Graham v. Lewis
This text of 13 F. App'x 526 (Graham v. Lewis) is published on Counsel Stack Legal Research, covering Court of Appeals for the Ninth Circuit primary law. Counsel Stack provides free access to over 12 million legal documents including statutes, case law, regulations, and constitutions.
Opinion
MEMORANDUM
California state prisoner Chandler Emile Graham appeals pro se the district court’s denial of his 28 U.S.C. § 2254 habeas corpus petition challenging his second-degree murder conviction. We have jurisdiction under 28 U.S.C. § 2253(a). We review de novo the district court’s denial of a section 2254 petition, see McNab v. Kok, 170 F.3d 1246, 1247 (9th Cir.1999) (per curiam), and we affirm.

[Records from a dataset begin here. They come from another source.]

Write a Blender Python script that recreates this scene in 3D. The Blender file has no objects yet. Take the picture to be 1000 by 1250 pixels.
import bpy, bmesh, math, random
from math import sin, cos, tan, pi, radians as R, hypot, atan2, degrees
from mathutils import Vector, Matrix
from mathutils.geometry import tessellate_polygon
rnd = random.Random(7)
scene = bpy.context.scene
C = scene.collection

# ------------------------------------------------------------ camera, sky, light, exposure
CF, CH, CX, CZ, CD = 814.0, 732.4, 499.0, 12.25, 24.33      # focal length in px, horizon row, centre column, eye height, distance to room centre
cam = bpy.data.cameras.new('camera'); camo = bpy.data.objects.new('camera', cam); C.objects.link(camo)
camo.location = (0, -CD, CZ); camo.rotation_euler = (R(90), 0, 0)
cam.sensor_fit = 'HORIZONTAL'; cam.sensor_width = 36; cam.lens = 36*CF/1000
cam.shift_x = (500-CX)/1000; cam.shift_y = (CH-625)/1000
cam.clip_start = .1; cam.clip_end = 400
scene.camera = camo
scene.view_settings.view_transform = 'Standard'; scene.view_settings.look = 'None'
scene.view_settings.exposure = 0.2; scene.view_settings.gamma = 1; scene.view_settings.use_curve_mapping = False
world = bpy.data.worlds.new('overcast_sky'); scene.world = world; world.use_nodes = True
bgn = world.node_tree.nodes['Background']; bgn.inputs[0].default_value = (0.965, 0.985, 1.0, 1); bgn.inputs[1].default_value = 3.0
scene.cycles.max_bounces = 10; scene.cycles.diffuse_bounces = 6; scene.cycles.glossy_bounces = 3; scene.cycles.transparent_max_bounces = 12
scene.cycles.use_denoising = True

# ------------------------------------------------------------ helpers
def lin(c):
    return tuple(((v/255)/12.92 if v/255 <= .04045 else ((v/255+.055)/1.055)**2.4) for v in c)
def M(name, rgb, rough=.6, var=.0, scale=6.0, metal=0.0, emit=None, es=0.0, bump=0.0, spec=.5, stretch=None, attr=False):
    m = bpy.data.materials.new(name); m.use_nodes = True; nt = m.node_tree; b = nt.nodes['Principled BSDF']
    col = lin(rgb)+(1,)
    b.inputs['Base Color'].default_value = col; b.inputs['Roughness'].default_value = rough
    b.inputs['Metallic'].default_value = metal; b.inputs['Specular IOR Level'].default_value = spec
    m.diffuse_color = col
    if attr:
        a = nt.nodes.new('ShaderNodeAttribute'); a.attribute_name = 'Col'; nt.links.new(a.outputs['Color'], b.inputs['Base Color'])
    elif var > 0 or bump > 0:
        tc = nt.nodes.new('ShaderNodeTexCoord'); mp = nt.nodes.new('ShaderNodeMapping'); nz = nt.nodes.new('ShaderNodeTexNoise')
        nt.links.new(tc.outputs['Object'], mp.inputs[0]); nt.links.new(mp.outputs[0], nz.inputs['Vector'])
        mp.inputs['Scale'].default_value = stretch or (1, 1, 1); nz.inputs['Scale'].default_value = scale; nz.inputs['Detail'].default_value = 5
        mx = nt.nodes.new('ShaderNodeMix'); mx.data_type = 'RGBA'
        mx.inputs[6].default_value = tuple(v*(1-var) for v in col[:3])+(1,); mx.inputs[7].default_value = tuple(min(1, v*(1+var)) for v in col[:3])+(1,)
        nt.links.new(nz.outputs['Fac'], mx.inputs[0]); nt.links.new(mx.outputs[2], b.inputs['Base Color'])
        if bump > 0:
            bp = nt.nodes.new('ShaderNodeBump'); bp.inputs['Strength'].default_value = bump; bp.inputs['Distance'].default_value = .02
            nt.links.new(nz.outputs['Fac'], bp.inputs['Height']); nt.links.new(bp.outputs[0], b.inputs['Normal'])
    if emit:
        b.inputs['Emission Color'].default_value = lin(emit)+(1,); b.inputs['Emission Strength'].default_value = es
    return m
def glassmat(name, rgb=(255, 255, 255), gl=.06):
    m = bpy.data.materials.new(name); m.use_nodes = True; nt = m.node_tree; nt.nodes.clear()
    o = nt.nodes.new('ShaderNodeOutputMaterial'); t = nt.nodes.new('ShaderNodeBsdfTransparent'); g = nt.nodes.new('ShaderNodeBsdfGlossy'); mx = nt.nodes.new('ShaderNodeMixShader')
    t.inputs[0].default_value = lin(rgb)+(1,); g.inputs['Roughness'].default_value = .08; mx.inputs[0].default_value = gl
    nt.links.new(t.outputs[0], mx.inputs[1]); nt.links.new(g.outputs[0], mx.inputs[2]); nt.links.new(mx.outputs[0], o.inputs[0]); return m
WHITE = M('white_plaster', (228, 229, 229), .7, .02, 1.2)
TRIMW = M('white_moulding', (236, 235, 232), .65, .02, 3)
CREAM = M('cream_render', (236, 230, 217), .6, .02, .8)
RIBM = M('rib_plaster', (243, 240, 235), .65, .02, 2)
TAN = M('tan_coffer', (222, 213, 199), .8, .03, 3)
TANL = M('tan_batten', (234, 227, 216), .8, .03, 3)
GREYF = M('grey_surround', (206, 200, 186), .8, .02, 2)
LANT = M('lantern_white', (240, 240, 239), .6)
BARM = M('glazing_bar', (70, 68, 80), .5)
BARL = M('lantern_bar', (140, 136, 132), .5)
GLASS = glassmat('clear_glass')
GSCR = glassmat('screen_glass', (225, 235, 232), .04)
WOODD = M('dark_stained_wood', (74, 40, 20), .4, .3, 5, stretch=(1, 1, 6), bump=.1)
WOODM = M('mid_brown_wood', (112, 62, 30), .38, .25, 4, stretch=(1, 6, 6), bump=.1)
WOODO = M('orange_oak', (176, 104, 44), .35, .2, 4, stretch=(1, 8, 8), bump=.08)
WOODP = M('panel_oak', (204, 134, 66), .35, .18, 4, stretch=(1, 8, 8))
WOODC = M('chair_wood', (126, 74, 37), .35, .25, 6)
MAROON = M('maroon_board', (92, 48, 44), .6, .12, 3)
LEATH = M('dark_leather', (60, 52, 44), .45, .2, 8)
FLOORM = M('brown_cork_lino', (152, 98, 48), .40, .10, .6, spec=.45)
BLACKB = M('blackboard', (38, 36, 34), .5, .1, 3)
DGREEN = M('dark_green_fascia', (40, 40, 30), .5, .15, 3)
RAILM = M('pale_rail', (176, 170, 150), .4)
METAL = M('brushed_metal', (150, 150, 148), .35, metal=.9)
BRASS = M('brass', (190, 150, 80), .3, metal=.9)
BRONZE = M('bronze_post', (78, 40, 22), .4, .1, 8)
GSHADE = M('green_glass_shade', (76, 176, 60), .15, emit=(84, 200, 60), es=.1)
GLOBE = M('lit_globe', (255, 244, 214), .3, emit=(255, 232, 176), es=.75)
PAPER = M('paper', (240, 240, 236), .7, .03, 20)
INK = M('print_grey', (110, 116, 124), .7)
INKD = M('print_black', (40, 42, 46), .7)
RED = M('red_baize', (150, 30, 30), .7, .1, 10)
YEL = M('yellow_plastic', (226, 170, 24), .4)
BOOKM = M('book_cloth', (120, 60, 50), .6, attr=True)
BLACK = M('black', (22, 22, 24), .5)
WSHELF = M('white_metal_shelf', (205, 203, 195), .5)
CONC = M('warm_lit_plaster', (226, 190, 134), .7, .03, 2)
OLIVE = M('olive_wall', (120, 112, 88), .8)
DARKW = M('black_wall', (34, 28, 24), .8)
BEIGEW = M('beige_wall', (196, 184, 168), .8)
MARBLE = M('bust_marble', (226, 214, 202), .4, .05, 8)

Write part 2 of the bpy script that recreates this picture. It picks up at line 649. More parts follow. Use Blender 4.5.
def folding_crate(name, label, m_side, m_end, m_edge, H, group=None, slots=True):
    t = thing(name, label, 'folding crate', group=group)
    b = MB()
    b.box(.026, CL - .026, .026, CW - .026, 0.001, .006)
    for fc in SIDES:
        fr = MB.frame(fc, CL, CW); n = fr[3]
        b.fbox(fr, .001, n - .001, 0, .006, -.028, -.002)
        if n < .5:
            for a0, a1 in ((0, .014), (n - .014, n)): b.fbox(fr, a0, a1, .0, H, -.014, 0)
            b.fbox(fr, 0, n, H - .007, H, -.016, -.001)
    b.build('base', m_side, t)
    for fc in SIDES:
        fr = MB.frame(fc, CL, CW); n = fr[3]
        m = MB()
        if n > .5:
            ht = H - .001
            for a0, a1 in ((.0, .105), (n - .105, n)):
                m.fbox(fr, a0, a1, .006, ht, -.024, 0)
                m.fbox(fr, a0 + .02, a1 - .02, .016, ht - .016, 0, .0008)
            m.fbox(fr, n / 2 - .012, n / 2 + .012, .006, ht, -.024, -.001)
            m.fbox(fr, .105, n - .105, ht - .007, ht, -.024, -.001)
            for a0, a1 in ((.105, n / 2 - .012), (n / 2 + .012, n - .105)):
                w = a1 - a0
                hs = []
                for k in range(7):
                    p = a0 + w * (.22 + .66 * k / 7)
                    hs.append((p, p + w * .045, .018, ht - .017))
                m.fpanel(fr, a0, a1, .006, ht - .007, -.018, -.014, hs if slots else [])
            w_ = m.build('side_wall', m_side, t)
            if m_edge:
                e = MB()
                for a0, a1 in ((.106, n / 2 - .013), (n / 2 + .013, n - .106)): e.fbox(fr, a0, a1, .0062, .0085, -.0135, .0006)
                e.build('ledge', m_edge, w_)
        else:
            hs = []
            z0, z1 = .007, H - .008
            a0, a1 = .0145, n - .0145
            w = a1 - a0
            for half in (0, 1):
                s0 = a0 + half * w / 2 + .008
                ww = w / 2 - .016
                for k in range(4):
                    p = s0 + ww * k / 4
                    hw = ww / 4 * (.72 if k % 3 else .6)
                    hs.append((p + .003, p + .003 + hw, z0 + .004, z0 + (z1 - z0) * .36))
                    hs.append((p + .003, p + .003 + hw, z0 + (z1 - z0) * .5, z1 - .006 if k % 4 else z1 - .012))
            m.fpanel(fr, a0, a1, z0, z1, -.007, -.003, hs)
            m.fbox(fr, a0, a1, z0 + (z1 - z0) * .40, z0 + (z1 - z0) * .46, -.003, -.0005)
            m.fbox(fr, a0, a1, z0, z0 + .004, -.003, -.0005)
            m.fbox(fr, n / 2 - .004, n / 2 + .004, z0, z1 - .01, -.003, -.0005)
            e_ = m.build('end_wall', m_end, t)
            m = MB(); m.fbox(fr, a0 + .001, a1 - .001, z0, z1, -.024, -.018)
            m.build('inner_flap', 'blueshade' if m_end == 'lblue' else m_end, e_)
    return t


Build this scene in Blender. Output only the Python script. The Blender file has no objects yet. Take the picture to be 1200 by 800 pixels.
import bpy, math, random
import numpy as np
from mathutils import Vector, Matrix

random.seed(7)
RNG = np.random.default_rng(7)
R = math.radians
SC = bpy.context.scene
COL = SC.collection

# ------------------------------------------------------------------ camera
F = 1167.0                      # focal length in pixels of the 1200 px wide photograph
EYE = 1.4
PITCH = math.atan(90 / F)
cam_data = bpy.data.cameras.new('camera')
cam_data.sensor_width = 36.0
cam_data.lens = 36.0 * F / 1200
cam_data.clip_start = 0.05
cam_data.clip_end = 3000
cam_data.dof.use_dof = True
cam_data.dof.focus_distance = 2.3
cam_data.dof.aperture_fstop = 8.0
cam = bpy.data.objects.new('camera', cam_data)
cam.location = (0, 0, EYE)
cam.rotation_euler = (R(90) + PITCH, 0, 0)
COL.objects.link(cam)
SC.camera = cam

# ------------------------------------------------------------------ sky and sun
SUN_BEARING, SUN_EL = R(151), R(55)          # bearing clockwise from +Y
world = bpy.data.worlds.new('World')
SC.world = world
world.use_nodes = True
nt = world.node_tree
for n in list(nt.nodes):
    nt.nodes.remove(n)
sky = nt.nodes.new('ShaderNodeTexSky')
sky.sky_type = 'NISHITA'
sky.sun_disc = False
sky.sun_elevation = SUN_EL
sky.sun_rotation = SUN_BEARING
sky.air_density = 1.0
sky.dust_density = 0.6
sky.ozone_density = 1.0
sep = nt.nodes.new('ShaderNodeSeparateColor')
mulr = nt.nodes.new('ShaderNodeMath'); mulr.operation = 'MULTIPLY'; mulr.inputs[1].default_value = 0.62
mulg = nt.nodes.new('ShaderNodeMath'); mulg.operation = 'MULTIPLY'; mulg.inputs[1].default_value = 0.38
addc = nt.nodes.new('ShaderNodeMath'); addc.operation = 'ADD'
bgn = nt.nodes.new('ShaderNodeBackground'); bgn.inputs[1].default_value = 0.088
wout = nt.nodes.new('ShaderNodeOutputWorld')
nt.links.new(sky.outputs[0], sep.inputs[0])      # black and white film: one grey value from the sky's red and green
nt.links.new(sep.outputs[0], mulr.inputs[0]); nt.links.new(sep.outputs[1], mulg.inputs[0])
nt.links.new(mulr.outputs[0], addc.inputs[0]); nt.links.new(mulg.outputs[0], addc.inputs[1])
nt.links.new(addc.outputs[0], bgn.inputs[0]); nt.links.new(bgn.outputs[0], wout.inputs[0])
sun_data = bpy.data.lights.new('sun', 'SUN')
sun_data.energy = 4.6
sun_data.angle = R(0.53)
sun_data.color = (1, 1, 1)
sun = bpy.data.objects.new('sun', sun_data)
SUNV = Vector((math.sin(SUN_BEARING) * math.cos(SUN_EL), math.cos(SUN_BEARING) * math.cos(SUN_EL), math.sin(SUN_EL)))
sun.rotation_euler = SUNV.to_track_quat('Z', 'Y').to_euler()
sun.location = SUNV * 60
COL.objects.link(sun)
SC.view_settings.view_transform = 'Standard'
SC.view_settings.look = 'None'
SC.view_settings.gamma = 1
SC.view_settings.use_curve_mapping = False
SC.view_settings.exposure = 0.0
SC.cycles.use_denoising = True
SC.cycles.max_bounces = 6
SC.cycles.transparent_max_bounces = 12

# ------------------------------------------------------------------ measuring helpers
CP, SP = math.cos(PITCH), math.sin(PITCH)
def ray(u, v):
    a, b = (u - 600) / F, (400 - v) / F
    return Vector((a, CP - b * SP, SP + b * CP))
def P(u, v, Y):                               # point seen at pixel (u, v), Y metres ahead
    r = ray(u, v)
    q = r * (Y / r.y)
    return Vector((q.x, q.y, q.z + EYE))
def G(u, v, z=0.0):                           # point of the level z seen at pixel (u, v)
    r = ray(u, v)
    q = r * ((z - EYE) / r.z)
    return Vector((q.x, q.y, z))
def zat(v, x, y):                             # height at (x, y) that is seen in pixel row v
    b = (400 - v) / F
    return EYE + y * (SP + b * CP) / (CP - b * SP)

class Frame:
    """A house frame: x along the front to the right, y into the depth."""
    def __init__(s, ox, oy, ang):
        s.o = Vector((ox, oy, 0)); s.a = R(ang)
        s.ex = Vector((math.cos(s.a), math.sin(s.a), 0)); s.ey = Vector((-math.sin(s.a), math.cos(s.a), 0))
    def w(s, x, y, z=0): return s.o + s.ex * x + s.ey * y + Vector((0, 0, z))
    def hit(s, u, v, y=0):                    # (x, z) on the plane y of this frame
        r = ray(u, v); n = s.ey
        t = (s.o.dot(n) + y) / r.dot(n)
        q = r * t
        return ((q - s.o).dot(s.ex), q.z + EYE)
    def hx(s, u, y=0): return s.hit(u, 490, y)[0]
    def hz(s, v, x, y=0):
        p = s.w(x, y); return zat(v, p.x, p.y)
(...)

The California Court of Appeal concluded in Graham’s direct appeal that, as a matter of state law, the felony-murder “merger” rale set forth in People v. Ireland, 70 Cal.2d 522, 540, 75 Cal.Rptr. 188, 450 P.2d 580 (1969), did not apply in Graham’s case, and we cannot substitute our interpretation of Ireland for that of the state court. See Estelle v. McGuire, 502 U.S. 62, 68, 112 S.Ct. 475, 116 L.Ed.2d 385 (1991) (“[I]t is not the province of a federal habeas court to reexamine state-court determinations on state-law questions.”). Because Graham has not shown that the state court’s decision was either arbitrary or discriminatory, he has not alleged a federal constitutional violation supporting habeas corpus review. See Kennick v. Superior Court, 736 F.2d 1277, 1280 (9th Cir.1984) (“Absent arbitrary or discriminatory action ... a mistake of state law does not constitute a due process violation .... ”). The district court, therefore, properly denied Graham’s habeas petition.
AFFIRMED.
This disposition is not appropriate for publication and may not be cited to or by the courts of this circuit except as may be provided by 9th Cir. R. 36-3.